◆ PROBLEM
Take the listing and print it in full, exactly as given.

◆ INFORMATION PROVIDED
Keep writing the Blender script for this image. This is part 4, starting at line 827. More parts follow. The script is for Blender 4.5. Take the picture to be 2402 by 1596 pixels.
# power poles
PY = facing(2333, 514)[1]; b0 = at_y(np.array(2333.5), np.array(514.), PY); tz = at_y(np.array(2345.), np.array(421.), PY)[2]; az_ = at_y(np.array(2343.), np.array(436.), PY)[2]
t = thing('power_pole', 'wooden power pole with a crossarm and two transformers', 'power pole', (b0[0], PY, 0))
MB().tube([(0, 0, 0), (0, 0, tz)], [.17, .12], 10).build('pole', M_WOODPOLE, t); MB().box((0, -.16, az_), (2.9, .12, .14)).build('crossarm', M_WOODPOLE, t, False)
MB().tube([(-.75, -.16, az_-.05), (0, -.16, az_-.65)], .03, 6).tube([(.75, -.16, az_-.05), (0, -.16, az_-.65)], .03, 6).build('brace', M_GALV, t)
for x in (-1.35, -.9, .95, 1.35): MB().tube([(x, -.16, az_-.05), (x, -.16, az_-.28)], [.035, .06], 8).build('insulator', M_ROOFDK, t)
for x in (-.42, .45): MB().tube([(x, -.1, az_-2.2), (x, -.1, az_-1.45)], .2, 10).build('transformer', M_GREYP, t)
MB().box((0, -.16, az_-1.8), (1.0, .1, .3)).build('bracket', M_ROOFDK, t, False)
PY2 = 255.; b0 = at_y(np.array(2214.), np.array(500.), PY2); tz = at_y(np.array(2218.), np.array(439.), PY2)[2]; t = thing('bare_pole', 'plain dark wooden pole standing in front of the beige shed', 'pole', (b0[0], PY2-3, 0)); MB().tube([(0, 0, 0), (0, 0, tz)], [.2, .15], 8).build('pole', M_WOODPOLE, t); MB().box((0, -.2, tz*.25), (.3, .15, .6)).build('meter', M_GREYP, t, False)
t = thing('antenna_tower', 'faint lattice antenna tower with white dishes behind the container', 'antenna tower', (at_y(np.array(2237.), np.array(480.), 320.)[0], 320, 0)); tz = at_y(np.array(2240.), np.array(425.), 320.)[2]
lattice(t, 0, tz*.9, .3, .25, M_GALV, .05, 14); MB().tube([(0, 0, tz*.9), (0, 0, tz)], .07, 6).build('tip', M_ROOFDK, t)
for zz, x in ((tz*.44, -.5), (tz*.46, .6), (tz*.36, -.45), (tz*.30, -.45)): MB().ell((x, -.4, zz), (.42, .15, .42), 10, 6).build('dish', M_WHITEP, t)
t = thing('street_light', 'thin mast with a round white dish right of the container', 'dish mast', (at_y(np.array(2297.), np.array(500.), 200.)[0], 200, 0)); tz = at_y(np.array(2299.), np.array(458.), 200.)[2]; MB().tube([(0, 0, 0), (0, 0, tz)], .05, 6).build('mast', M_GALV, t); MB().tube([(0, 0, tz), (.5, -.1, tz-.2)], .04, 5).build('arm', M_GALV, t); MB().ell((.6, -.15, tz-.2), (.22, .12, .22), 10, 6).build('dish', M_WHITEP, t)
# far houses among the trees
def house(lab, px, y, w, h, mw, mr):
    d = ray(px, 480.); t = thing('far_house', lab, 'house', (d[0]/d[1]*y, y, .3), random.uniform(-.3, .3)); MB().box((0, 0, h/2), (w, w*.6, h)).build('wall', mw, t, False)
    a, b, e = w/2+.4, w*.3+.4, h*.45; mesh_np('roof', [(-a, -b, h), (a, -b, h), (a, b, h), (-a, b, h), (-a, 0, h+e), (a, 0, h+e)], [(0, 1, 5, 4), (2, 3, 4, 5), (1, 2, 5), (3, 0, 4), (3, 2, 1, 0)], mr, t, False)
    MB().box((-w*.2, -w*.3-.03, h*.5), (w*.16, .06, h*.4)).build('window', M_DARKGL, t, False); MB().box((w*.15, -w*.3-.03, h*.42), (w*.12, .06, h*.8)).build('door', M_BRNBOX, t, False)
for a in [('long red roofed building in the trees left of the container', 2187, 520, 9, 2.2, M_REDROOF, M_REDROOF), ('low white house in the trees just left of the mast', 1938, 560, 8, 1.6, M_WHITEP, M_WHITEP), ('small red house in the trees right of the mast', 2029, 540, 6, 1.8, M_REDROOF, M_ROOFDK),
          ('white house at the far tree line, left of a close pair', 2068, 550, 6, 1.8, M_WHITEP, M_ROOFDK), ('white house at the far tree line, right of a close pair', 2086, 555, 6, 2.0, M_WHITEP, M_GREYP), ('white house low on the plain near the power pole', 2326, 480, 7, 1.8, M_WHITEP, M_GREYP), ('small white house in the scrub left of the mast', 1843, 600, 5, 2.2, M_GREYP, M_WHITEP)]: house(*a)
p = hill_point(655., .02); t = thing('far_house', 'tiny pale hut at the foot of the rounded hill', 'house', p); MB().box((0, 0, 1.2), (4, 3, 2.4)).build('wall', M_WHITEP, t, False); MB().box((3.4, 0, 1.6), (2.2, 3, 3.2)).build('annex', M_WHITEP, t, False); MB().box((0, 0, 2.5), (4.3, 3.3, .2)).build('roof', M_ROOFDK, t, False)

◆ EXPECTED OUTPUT
Keep writing the Blender script for this image. This is part 4, starting at line 827. More parts follow. The script is for Blender 4.5. Take the picture to be 2402 by 1596 pixels.
# power poles
PY = facing(2333, 514)[1]; b0 = at_y(np.array(2333.5), np.array(514.), PY); tz = at_y(np.array(2345.), np.array(421.), PY)[2]; az_ = at_y(np.array(2343.), np.array(436.), PY)[2]
t = thing('power_pole', 'wooden power pole with a crossarm and two transformers', 'power pole', (b0[0], PY, 0))
MB().tube([(0, 0, 0), (0, 0, tz)], [.17, .12], 10).build('pole', M_WOODPOLE, t); MB().box((0, -.16, az_), (2.9, .12, .14)).build('crossarm', M_WOODPOLE, t, False)
MB().tube([(-.75, -.16, az_-.05), (0, -.16, az_-.65)], .03, 6).tube([(.75, -.16, az_-.05), (0, -.16, az_-.65)], .03, 6).build('brace', M_GALV, t)
for x in (-1.35, -.9, .95, 1.35): MB().tube([(x, -.16, az_-.05), (x, -.16, az_-.28)], [.035, .06], 8).build('insulator', M_ROOFDK, t)
for x in (-.42, .45): MB().tube([(x, -.1, az_-2.2), (x, -.1, az_-1.45)], .2, 10).build('transformer', M_GREYP, t)
MB().box((0, -.16, az_-1.8), (1.0, .1, .3)).build('bracket', M_ROOFDK, t, False)
PY2 = 255.; b0 = at_y(np.array(2214.), np.array(500.), PY2); tz = at_y(np.array(2218.), np.array(439.), PY2)[2]; t = thing('bare_pole', 'plain dark wooden pole standing in front of the beige shed', 'pole', (b0[0], PY2-3, 0)); MB().tube([(0, 0, 0), (0, 0, tz)], [.2, .15], 8).build('pole', M_WOODPOLE, t); MB().box((0, -.2, tz*.25), (.3, .15, .6)).build('meter', M_GREYP, t, False)
t = thing('antenna_tower', 'faint lattice antenna tower with white dishes behind the container', 'antenna tower', (at_y(np.array(2237.), np.array(480.), 320.)[0], 320, 0)); tz = at_y(np.array(2240.), np.array(425.), 320.)[2]
lattice(t, 0, tz*.9, .3, .25, M_GALV, .05, 14); MB().tube([(0, 0, tz*.9), (0, 0, tz)], .07, 6).build('tip', M_ROOFDK, t)
for zz, x in ((tz*.44, -.5), (tz*.46, .6), (tz*.36, -.45), (tz*.30, -.45)): MB().ell((x, -.4, zz), (.42, .15, .42), 10, 6).build('dish', M_WHITEP, t)
t = thing('street_light', 'thin mast with a round white dish right of the container', 'dish mast', (at_y(np.array(2297.), np.array(500.), 200.)[0], 200, 0)); tz = at_y(np.array(2299.), np.array(458.), 200.)[2]; MB().tube([(0, 0, 0), (0, 0, tz)], .05, 6).build('mast', M_GALV, t); MB().tube([(0, 0, tz), (.5, -.1, tz-.2)], .04, 5).build('arm', M_GALV, t); MB().ell((.6, -.15, tz-.2), (.22, .12, .22), 10, 6).build('dish', M_WHITEP, t)
# far houses among the trees
def house(lab, px, y, w, h, mw, mr):
    d = ray(px, 480.); t = thing('far_house', lab, 'house', (d[0]/d[1]*y, y, .3), random.uniform(-.3, .3)); MB().box((0, 0, h/2), (w, w*.6, h)).build('wall', mw, t, False)
    a, b, e = w/2+.4, w*.3+.4, h*.45; mesh_np('roof', [(-a, -b, h), (a, -b, h), (a, b, h), (-a, b, h), (-a, 0, h+e), (a, 0, h+e)], [(0, 1, 5, 4), (2, 3, 4, 5), (1, 2, 5), (3, 0, 4), (3, 2, 1, 0)], mr, t, False)
    MB().box((-w*.2, -w*.3-.03, h*.5), (w*.16, .06, h*.4)).build('window', M_DARKGL, t, False); MB().box((w*.15, -w*.3-.03, h*.42), (w*.12, .06, h*.8)).build('door', M_BRNBOX, t, False)
for a in [('long red roofed building in the trees left of the container', 2187, 520, 9, 2.2, M_REDROOF, M_REDROOF), ('low white house in the trees just left of the mast', 1938, 560, 8, 1.6, M_WHITEP, M_WHITEP), ('small red house in the trees right of the mast', 2029, 540, 6, 1.8, M_REDROOF, M_ROOFDK),
          ('white house at the far tree line, left of a close pair', 2068, 550, 6, 1.8, M_WHITEP, M_ROOFDK), ('white house at the far tree line, right of a close pair', 2086, 555, 6, 2.0, M_WHITEP, M_GREYP), ('white house low on the plain near the power pole', 2326, 480, 7, 1.8, M_WHITEP, M_GREYP), ('small white house in the scrub left of the mast', 1843, 600, 5, 2.2, M_GREYP, M_WHITEP)]: house(*a)
p = hill_point(655., .02); t = thing('far_house', 'tiny pale hut at the foot of the rounded hill', 'house', p); MB().box((0, 0, 1.2), (4, 3, 2.4)).build('wall', M_WHITEP, t, False); MB().box((3.4, 0, 1.6), (2.2, 3, 3.2)).build('annex', M_WHITEP, t, False); MB().box((0, 0, 2.5), (4.3, 3.3, .2)).build('roof', M_ROOFDK, t, False)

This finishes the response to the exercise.